Given information:
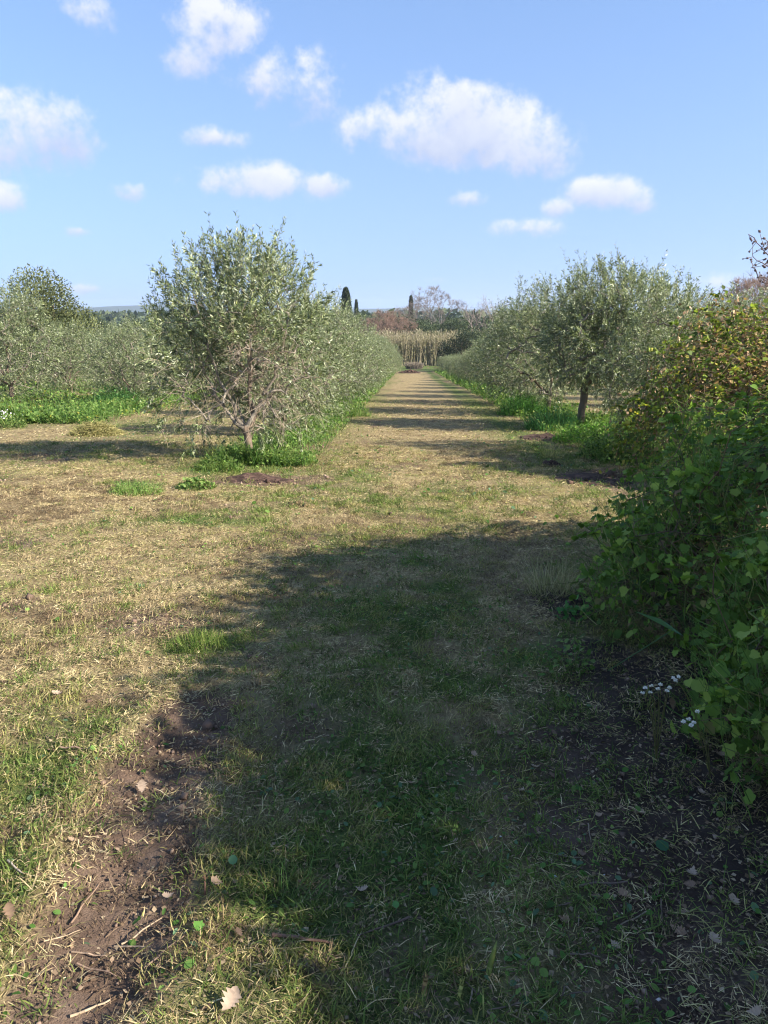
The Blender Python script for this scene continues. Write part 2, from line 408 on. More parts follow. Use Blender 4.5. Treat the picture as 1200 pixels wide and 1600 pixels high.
    L(c2, p.inputs['Base Color']); p.inputs['Roughness'].default_value = 0.95; p.inputs['Specular IOR Level'].default_value = 0.1
    b = N('ShaderNodeBump'); b.inputs['Strength'].default_value = 0.9; b.inputs['Distance'].default_value = 0.02
    hh = mth('ADD', mth('ADD', mth('MULTIPLY', n_b, 0.6), n_f), mth('MULTIPLY', n_v, .35)); L(hh, b.inputs['Height']); L(b.outputs[0], p.inputs['Normal'])
    me.materials.append(m)
    o = obj('ground', me); tag(o, 'mown sloping field of straw, grass and bare soil', None, None, 'structure')
build_ground()

def gp(px, py):
    """ground point (x, y, z) under a photo pixel, refined on the uneven ground"""
    d = ray(px, py); x, y = gp0(px, py)
    for _ in range(4):
        t = (float(gz(x, y)) - EYE[2]) / d[2]; x, y = d[0] * t, d[1] * t
    return np.array([x, y, float(gz(x, y))])

# ------------------------------------------------------------------ distant hills
def build_hills(name, dist, x0, x1, prof, depth, col, label):
    xs = np.linspace(x0, x1, 220); V = []; rows = 7
    for j in range(rows):
        t = j / (rows - 1); h = math.sin(t * math.pi * 0.5)
        V.append(np.stack([xs, np.full_like(xs, dist + depth * t), -8 + h * (prof(xs) + 8 + 6 * (fbm(xs * 0.02, t * 3, seed=5, oct=3) - .5))], 1))
    V = np.concatenate(V); n = len(xs)
    i = (np.arange(rows - 1)[:, None] * n + np.arange(n - 1)[None, :]).ravel()
    LI = np.stack([i, i + 1, i + n + 1, i + n], 1).ravel()
    mb = MB(); nf = len(i); mb.add(V, LI, np.full(nf, 4), tint(nf, [col], None, 0.15))
    return tag(obj(name, mb.mesh(name, M_FAR)), label, None, None, 'structure')
build_hills('hills', 2900, -3500, 3500, lambda x: 2 + 22 * fbm(x * 0.0022 + 5, 0.3, seed=8, oct=4) + 26 * np.exp(-((x + 1150) / 420.0) ** 2) + 12 * np.exp(-((x - 80) / 200.0) ** 2), 700, (.045, .065, .03), 'low wooded hills along the horizon')

# ------------------------------------------------------------------ templates
LEAF4 = (np.array([[0, 0, 0], [-0.5, 0.42, 0.06], [0, 1, -0.05], [0.5, 0.42, 0.06]], float), [[0, 3, 2, 1]])
BLADE = (np.array([[-.5, 0, 0], [.5, 0, 0], [.38, .5, .12], [-.38, .5, .12], [0, 1, .02]], float), [[0, 1, 2, 3], [3, 2, 4]])
CURVE = (np.array([[-.5, 0, 0], [.5, 0, 0], [.45, .4, .28], [-.45, .4, .28], [.3, .75, .3], [-.3, .75, .3], [0, 1, .1]], float), [[0, 1, 2, 3], [3, 2, 4, 5], [5, 4, 6]])
ROUND = (np.array([[0, 0, 0], [-.34, .16, .05], [-.5, .5, .09], [-.3, .86, .04], [0, 1, -.03], [.3, .86, .04], [.5, .5, .09], [.34, .16, .05], [0, .5, 0]], float),
         [[0, 8, 2, 1], [8, 4, 3, 2], [0, 7, 6, 8], [8, 6, 5, 4]])
def lobed(seed=0, lobes=5):
    """a serrate vine or bramble leaf: lobes round a midrib, folded a little"""
    g = np.random.default_rng(seed); pts = [(0.0, 0.0)]
    outl = [(.30, -.06), (.50, .10), (.44, .26), (.56, .46), (.34, .55), (.34, .74), (.14, .80)]
    left = [(-x * (1 + g.normal() * .07), y + g.normal() * .02) for x, y in outl]
    right = [(x * (1 + g.normal() * .07), y + g.normal() * .02) for x, y in outl]
    V = [(0, 0, 0), (0, .45, -.02), (0, 1.0, -.08)] + [(x, y, .22 * abs(x) - .05 * y + g.normal() * .02) for x, y in left] + [(x, y, .22 * abs(x) - .05 * y + g.normal() * .02) for x, y in right]
    l = list(range(3, 10)); r = list(range(10, 17))
    Fc = [[0, 1, l[1], l[0]], [1, l[3], l[2], l[1]], [1, l[5], l[4], l[3]], [1, 2, l[6], l[5]]]
    Fc += [[0, r[0], r[1], 1], [1, r[1], r[2], r[3]], [1, r[3], r[4], r[5]], [1, r[5], r[6], 2]]
    return np.array(V, float), Fc
LOBED = [lobed(i) for i in range(4)]

def frame(D, Nrm):
    Y = norm(D); X = norm(np.cross(Y, Nrm)); Z = np.cross(X, Y); return X, Y, Z

# ------------------------------------------------------------------ grass litter, living grass and weeds on the field
def field_points(y0, y1, dens, g):
    """random points of the part of the field that the lens and a step to either side can see"""
    hw = lambda y: 0.58 * y + 1.1
    area = (0.58 * (y1 ** 2 - y0 ** 2) + 2.2 * (y1 - y0)); n = int(area * dens)
    y = y0 + (y1 - y0) * g.random(int(n * 1.6)); keep = g.random(len(y)) < hw(y) / hw(y1)
    y = y[keep]; x = (g.random(len(y)) * 2 - 1) * hw(y) - 0.02 * y
    return x, y

STRAW = [(.155, .107, .068), (.26, .195, .11), (.37, .285, .15), (.50, .40, .22), (.58, .48, .28), (.40, .35, .16), (.275, .26, .10)]
GREENS = [(.25, .24, .075), (.17, .20, .055), (.12, .165, .042), (.082, .125, .031), (.058, .092, .025), (.14, .20, .05)]

def mottled(x, y, pal, jit, g):
    """palette picks that clump together, so that the cover is mottled and not an even mix"""
    n = .45 * fbm(x * 1.3, y * 1.0, seed=87, oct=3) + .55 * fbm(x * 6.5, y * 5.0, seed=88, oct=3)
    v = np.clip((n - .5) * 3.4 + .52 + g.normal(size=len(x)) * .22, 0, .999)
    return np.clip(np.asarray(pal, float)[(v * len(pal)).astype(int)] * (1 + g.normal(size=(len(x), 1)) * jit), .005, .95)

def build_field_cover():
    g = np.random.default_rng(11)
    dry = MB(); grn = MB()
    for y0, y1, dens, ln, wd, T in ((1.1, 2.6, 4500, (.012, .09), (.0013, .0036), BLADE), (2.6, 4.5, 4200, (.012, .075), (.0018, .0045), LEAF4), (4.5, 8, 2600, (.014, .065), (.0026, .005), LEAF4),
                                   (8, 15, 1050, (.02, .075), (.004, .008), LEAF4), (15, 30, 190, (.04, .12), (.008, .014), LEAF4)):
        x, y = field_points(y0, y1, dens, g)
        so, gr = masks(x, y)
        clump = fbm(x * 4.5, y * 4.5, seed=51, oct=3)
        keep = g.random(len(x)) < (1 - 0.80 * so) * np.clip(0.1 + 1.75 * clump, .12, 1)
        x, y, so, gr = x[keep], y[keep], so[keep], gr[keep]
        n = len(x); isg = g.random(n) < np.clip(gr * .95 + 0.17 - .15 * (y > 7), 0, .74)
        for sel, mb in ((~isg, dry), (isg, grn)):
            xx, yy = x[sel], y[sel]; k = len(xx); z = gz(xx, yy)
            a = g.normal(0.5, 1.2, k) if mb is dry else g.random(k) * 2 * math.pi
            up = np.abs(g.normal(0, .22, k)) if mb is dry else np.where(g.random(k) < .45, g.uniform(.4, 1.4, k), np.abs(g.normal(0, .3, k)))
            D = np.stack([np.cos(a) * np.cos(up), np.sin(a) * np.cos(up), np.sin(up)], 1)
            Nn = norm(np.array([[0, 0, 1.0]]) + g.normal(size=(k, 3)) * .45)
            X, Y, Z = frame(D, Nn)
            l = (ln[0] + (ln[1] - ln[0]) * g.random(k) ** 2.2) * (1 if mb is dry else .9); w = g.uniform(wd[0], wd[1], k) * (1 if mb is dry else 1.15)
            P = np.stack([xx, yy, z + g.uniform(-.002, .014, k)], 1)
            cs = mottled(xx, yy, STRAW, .28, g) if mb is dry else mottled(xx, yy, GREENS, .28, g)
            mb.scatter(*T, P, X, Y, Z, np.stack([w, l, l * .7], 1), cs)
    tag(obj('dry_grass', dry.mesh('dry_grass', M_DRY)), 'dry straw clippings strewn over the mown field', 'dry grass', None, 'stuff')
    tag(obj('short_grass', grn.mesh('short_grass', M_GRASS)), 'short green grass among the straw clippings', 'grass', None, 'stuff')
    # low broad-leaved weeds and torn leaf bits
    wd = MB()
    for y0, y1, dens, s in ((1.1, 3.2, 900, (.008, .03)), (3.2, 7, 330, (.012, .032)), (7, 16, 45, (.03, .06))):
        x, y = field_points(y0, y1, dens, g); so, gr = masks(x, y)
        cl = fbm(x * 2.4, y * 2.4, seed=63, oct=3)
        keep = g.random(len(x)) < np.clip(gr * 1.2 + .12, 0, 1) * np.clip((cl - .38) * 4, .05, 1) * (1 - .6 * so); x, y = x[keep], y[keep]; k = len(x)
        a = g.random(k) * 6.283; up = g.uniform(-.1, .6, k)
        D = np.stack([np.cos(a) * np.cos(up), np.sin(a) * np.cos(up), np.sin(up)], 1)
        X, Y, Z = frame(D, norm(np.array([[0, 0, 1.0]]) + g.normal(size=(k, 3)) * .35)); l = g.uniform(*s, k)
        wd.scatter(*ROUND, np.stack([x, y, gz(x, y) + g.uniform(.004, .02, k)], 1), X, Y, Z, np.stack([l * g.uniform(.5, .9, k), l, l], 1), tint(k, [(.07, .15, .03), (.11, .21, .05), (.10, .17, .09), (.16, .25, .06)], None, .2, g))
    tag(obj('weeds', wd.mesh('weeds', M_LEAF)), 'low broad-leaved weeds growing through the mown field', 'weeds', None, 'stuff')
    # scraps of brown leaf and chopped stalk
    sc = MB()
    for y0, y1, dens, s in ((1.1, 3.0, 2200, (.005, .022)), (3.0, 7, 500, (.008, .026)), (7, 13, 35, (.02, .045))):
        x, y = field_points(y0, y1, dens, g); so, gr = masks(x, y)
        keep = g.random(len(x)) < .5 + .5 * so; x, y = x[keep], y[keep]; k = len(x)
        a = g.random(k) * 6.283; up = g.normal(0, .3, k)
        D = np.stack([np.cos(a) * np.cos(up), np.sin(a) * np.cos(up), np.sin(up)], 1)
        X, Y, Z = frame(D, norm(np.array([[0, 0, 1.0]]) + g.normal(size=(k, 3)) * .4)); l = g.uniform(*s, k)
        sc.scatter(*LEAF4, np.stack([x, y, gz(x, y) + g.uniform(.002, .014, k)], 1), X, Y, Z, np.stack([l * g.uniform(.25, .9, k), l, l], 1), tint(k, [(.17, .115, .07), (.24, .17, .11), (.12, .08, .052), (.30, .23, .15), (.085, .058, .042)], None, .2, g))
    tag(obj('leaf_litter', sc.mesh('leaf_litter', M_DEAD)), 'crumbled brown leaf and stalk litter on the field', 'leaf litter', None, 'stuff')
    # crumbs of earth
    cl = MB(); ico = np.array([[0, 0, .7], [.6, 0, .1], [0.1, .62, .05], [-.6, .1, 0], [-.1, -.6, .1], [0, 0, -.4]], float)
    icf = [[0, 1, 2], [0, 2, 3], [0, 3, 4], [0, 4, 1], [5, 2, 1], [5, 3, 2], [5, 4, 3], [5, 1, 4]]
    x, y = field_points(1.1, 14, 900, g); so, gr = masks(x, y)
    keep = g.random(len(x)) < np.clip((so - .25) * 1.6, 0, 1) * np.clip(3.0 / y, .25, 1); x, y = x[keep], y[keep]; k = len(x)
    D = rand_dir(k, g); X, Y, Z = frame(D, rand_dir(k, g)); s = np.exp(g.normal(-5.2, .6, k)) * np.clip(y / 3, 1, 2.2)
    cl.scatter(ico, icf, np.stack([x, y, gz(x, y) + s * .2], 1), X, Y, Z, s[:, None] * g.uniform(.6, 1.3, (k, 3)), tint(k, [(.16, .108, .078), (.20, .138, .10), (.12, .08, .058), (.25, .18, .135)], None, .15, g))
    tag(obj('soil_crumbs', cl.mesh('soil_crumbs', M_SOIL)), 'loose crumbs of brown earth on the bare patches', 'soil', None, 'stuff')
build_field_cover()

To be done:
Write out, word for word, the lines from the start of the data through the one holding "build_ground()". Omit pictures.

Written answer:
The Blender Python script for this scene continues. Write part 2, from line 408 on. More parts follow. Use Blender 4.5. Treat the picture as 1200 pixels wide and 1600 pixels high.
    L(c2, p.inputs['Base Color']); p.inputs['Roughness'].default_value = 0.95; p.inputs['Specular IOR Level'].default_value = 0.1
    b = N('ShaderNodeBump'); b.inputs['Strength'].default_value = 0.9; b.inputs['Distance'].default_value = 0.02
    hh = mth('ADD', mth('ADD', mth('MULTIPLY', n_b, 0.6), n_f), mth('MULTIPLY', n_v, .35)); L(hh, b.inputs['Height']); L(b.outputs[0], p.inputs['Normal'])
    me.materials.append(m)
    o = obj('ground', me); tag(o, 'mown sloping field of straw, grass and bare soil', None, None, 'structure')
build_ground()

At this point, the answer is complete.